# Start of Dataset extract

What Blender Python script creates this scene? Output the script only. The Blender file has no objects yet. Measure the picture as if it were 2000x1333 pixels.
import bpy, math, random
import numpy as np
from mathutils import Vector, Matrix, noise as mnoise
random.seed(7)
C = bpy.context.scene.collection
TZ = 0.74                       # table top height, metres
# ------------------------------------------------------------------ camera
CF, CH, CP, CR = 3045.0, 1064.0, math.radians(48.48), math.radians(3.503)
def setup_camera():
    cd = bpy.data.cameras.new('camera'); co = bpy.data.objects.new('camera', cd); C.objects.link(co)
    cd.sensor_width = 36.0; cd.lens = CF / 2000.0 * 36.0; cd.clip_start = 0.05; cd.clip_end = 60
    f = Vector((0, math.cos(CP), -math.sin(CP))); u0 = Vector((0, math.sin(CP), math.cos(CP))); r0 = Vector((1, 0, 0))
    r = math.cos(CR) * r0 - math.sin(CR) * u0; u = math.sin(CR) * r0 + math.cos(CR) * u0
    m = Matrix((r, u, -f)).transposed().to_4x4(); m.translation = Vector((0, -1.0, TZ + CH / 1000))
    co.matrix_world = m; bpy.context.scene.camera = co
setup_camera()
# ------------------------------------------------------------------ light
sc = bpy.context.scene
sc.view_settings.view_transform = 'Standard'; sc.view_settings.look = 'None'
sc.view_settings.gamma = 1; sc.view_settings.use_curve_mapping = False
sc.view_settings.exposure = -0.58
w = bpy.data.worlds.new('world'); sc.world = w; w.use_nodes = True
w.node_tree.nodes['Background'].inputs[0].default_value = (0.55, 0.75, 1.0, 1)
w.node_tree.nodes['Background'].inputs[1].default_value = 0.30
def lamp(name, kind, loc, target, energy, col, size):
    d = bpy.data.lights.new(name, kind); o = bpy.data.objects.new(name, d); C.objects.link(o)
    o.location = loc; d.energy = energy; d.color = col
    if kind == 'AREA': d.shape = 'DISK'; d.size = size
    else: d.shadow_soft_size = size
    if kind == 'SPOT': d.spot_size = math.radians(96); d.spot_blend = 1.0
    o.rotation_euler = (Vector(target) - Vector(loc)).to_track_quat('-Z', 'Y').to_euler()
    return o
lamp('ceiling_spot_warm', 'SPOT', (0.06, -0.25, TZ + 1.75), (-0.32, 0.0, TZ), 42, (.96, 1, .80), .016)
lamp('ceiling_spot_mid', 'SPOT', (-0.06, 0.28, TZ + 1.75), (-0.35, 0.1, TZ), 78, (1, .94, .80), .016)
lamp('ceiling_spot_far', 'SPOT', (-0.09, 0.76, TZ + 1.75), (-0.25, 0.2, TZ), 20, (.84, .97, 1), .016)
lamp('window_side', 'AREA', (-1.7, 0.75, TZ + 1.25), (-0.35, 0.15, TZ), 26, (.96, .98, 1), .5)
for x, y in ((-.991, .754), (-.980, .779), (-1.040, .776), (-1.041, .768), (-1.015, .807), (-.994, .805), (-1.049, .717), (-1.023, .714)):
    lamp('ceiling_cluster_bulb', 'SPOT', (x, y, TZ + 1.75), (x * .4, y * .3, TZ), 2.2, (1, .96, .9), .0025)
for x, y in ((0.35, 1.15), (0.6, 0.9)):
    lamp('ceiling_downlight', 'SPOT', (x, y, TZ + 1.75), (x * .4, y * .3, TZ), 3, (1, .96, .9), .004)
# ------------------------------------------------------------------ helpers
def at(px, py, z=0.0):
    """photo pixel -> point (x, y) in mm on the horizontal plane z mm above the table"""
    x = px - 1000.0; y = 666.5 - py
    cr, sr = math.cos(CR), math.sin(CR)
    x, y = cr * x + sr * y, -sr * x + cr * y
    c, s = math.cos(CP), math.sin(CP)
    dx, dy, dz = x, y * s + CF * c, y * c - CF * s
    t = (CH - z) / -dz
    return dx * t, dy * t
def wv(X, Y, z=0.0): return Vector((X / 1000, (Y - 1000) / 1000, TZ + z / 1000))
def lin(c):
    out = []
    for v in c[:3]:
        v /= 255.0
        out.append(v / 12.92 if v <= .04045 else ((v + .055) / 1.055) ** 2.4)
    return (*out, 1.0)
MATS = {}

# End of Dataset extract

Each line above must be reproduced exactly as it stands.

#### Full solution:
What Blender Python script creates this scene? Output the script only. The Blender file has no objects yet. Measure the picture as if it were 2000x1333 pixels.
import bpy, math, random
import numpy as np
from mathutils import Vector, Matrix, noise as mnoise
random.seed(7)
C = bpy.context.scene.collection
TZ = 0.74                       # table top height, metres
# ------------------------------------------------------------------ camera
CF, CH, CP, CR = 3045.0, 1064.0, math.radians(48.48), math.radians(3.503)
def setup_camera():
    cd = bpy.data.cameras.new('camera'); co = bpy.data.objects.new('camera', cd); C.objects.link(co)
    cd.sensor_width = 36.0; cd.lens = CF / 2000.0 * 36.0; cd.clip_start = 0.05; cd.clip_end = 60
    f = Vector((0, math.cos(CP), -math.sin(CP))); u0 = Vector((0, math.sin(CP), math.cos(CP))); r0 = Vector((1, 0, 0))
    r = math.cos(CR) * r0 - math.sin(CR) * u0; u = math.sin(CR) * r0 + math.cos(CR) * u0
    m = Matrix((r, u, -f)).transposed().to_4x4(); m.translation = Vector((0, -1.0, TZ + CH / 1000))
    co.matrix_world = m; bpy.context.scene.camera = co
setup_camera()
# ------------------------------------------------------------------ light
sc = bpy.context.scene
sc.view_settings.view_transform = 'Standard'; sc.view_settings.look = 'None'
sc.view_settings.gamma = 1; sc.view_settings.use_curve_mapping = False
sc.view_settings.exposure = -0.58
w = bpy.data.worlds.new('world'); sc.world = w; w.use_nodes = True
w.node_tree.nodes['Background'].inputs[0].default_value = (0.55, 0.75, 1.0, 1)
w.node_tree.nodes['Background'].inputs[1].default_value = 0.30
def lamp(name, kind, loc, target, energy, col, size):
    d = bpy.data.lights.new(name, kind); o = bpy.data.objects.new(name, d); C.objects.link(o)
    o.location = loc; d.energy = energy; d.color = col
    if kind == 'AREA': d.shape = 'DISK'; d.size = size
    else: d.shadow_soft_size = size
    if kind == 'SPOT': d.spot_size = math.radians(96); d.spot_blend = 1.0
    o.rotation_euler = (Vector(target) - Vector(loc)).to_track_quat('-Z', 'Y').to_euler()
    return o
lamp('ceiling_spot_warm', 'SPOT', (0.06, -0.25, TZ + 1.75), (-0.32, 0.0, TZ), 42, (.96, 1, .80), .016)
lamp('ceiling_spot_mid', 'SPOT', (-0.06, 0.28, TZ + 1.75), (-0.35, 0.1, TZ), 78, (1, .94, .80), .016)
lamp('ceiling_spot_far', 'SPOT', (-0.09, 0.76, TZ + 1.75), (-0.25, 0.2, TZ), 20, (.84, .97, 1), .016)
lamp('window_side', 'AREA', (-1.7, 0.75, TZ + 1.25), (-0.35, 0.15, TZ), 26, (.96, .98, 1), .5)
for x, y in ((-.991, .754), (-.980, .779), (-1.040, .776), (-1.041, .768), (-1.015, .807), (-.994, .805), (-1.049, .717), (-1.023, .714)):
    lamp('ceiling_cluster_bulb', 'SPOT', (x, y, TZ + 1.75), (x * .4, y * .3, TZ), 2.2, (1, .96, .9), .0025)
for x, y in ((0.35, 1.15), (0.6, 0.9)):
    lamp('ceiling_downlight', 'SPOT', (x, y, TZ + 1.75), (x * .4, y * .3, TZ), 3, (1, .96, .9), .004)
# ------------------------------------------------------------------ helpers
def at(px, py, z=0.0):
    """photo pixel -> point (x, y) in mm on the horizontal plane z mm above the table"""
    x = px - 1000.0; y = 666.5 - py
    cr, sr = math.cos(CR), math.sin(CR)
    x, y = cr * x + sr * y, -sr * x + cr * y
    c, s = math.cos(CP), math.sin(CP)
    dx, dy, dz = x, y * s + CF * c, y * c - CF * s
    t = (CH - z) / -dz
    return dx * t, dy * t
def wv(X, Y, z=0.0): return Vector((X / 1000, (Y - 1000) / 1000, TZ + z / 1000))
def lin(c):
    out = []
    for v in c[:3]:
        v /= 255.0
        out.append(v / 12.92 if v <= .04045 else ((v + .055) / 1.055) ** 2.4)
    return (*out, 1.0)
MATS = {}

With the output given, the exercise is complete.